US News

Scalia’s poison pen aimed at O

WASHINGTON — Supreme Court Justice Antonin Scalia today skewered President Obama for “lax” enforcement of US immigration laws, in a 22-page dissenting opinion to the ruling against most of Arizona’s immigration statute.

Scalia (pictured) railed at Obama’s new policy, which stops deportations of many young illegal aliens and the administration’s legal fight to stop Arizona from enforcing immigration laws on its own.

“To say, as the Court does, that Arizona contradicts federal law by enforcing applications of the Immigration Act that the President declines to enforce boggles the mind,” Scalia read in court from his dissenting opinion.

“Federal officials have been unable to remedy the [illegal immigration] problem and indeed have recently shown that they are unwilling to do so,” he continued. “Thousands of Arizona’s estimated 400,000 illegal immigrants — including not just children but men and women under 30 — are now assured immunity from enforcement and will be able to compete openly with Arizona citizens for employment.”
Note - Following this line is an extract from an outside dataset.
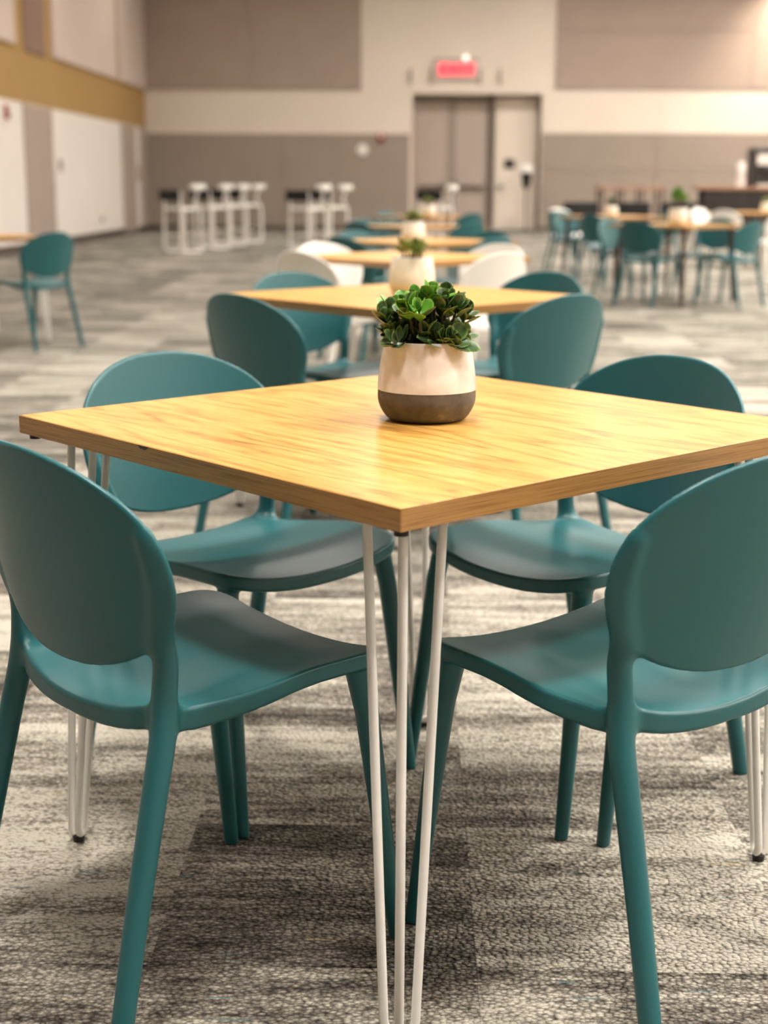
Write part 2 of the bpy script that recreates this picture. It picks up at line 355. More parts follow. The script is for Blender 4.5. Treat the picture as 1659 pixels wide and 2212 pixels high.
# back wall with door recess X -0.09..3.10, z < 3.34
DX0, DX1, DZ = XW(-0.09), XW(3.10), ZW(3.34)
wb = struct('wall_back', XL-0.2, DX0, YB, YB+0.3, 0, CEIL, 'wall_light')
box('wall_section', DX1, XR+0.2, YB, YB+0.3, 0, CEIL, 'wall_light', wb)
box('wall_section', DX0, DX1, YB, YB+0.3, DZ, CEIL, 'wall_light', wb)
RD = 0.5
box('recess_side', DX0-0.2, DX0, YB+0.3, YB+RD+0.2, 0, DZ, 'door_grey', wb)
box('recess_side', DX1, DX1+0.2, YB+0.3, YB+RD+0.2, 0, DZ, 'wall_taupe', wb)
box('recess_soffit', DX0, DX1, YB+0.3, YB+RD+0.2, DZ, DZ+0.2, 'door_grey', wb)
box('recess_back', DX0, DX1, YB+RD, YB+RD+0.2, 0, DZ, 'wall_light', wb)
def bpanel(name, x0, x1, z0, z1, mat, d=0.05): return box(name, XW(x0), XW(x1), YB-d, YB, ZW(z0), ZW(z1), mat, wb, 0.006)
bpanel('acoustic_panel', -6.70, -4.1, 3.43, 6.9, 'wall_taupe'); bpanel('acoustic_panel', -4.09, -1.36, 3.43, 6.9, 'wall_taupe')
bpanel('acoustic_panel', 3.42, 8.2, 3.45, 4.85, 'wall_taupe'); bpanel('acoustic_panel', 3.42, 8.2, 4.86, 6.9, 'wall_taupe')
bpanel('acoustic_panel', 8.21, 12.9, 3.45, 4.85, 'wall_taupe'); bpanel('acoustic_panel', 8.21, 12.9, 4.86, 6.9, 'wall_taupe')
for x0, x1 in ((-6.72, -3.35), (-3.34, -0.16)):
    bpanel('wainscot_panel', x0, x1, 0.1, 2.35, 'wainscot', 0.03)
for x0, x1 in ((3.13, 5.97), (5.98, 9.3), (9.31, 12.95)):
    for z0, z1 in ((0.1, 0.56), (0.57, 1.45), (1.46, 2.37)):
        bpanel('wainscot_panel', x0, x1, z0, z1, 'wainscot', 0.03)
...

Scalia asked: “Must Arizona’s ability to protect its borders yield to the reality that Congress has provided inadequate funding for federal enforcement — or, even worse, to the executive’s unwise targeting of that funding?”

“What I do fear — and what Arizona and the States that support it fear — is that ‘federal policies’ of nonenforcement will leave the states helpless before those evil effects of illegal immigration,” he wrote.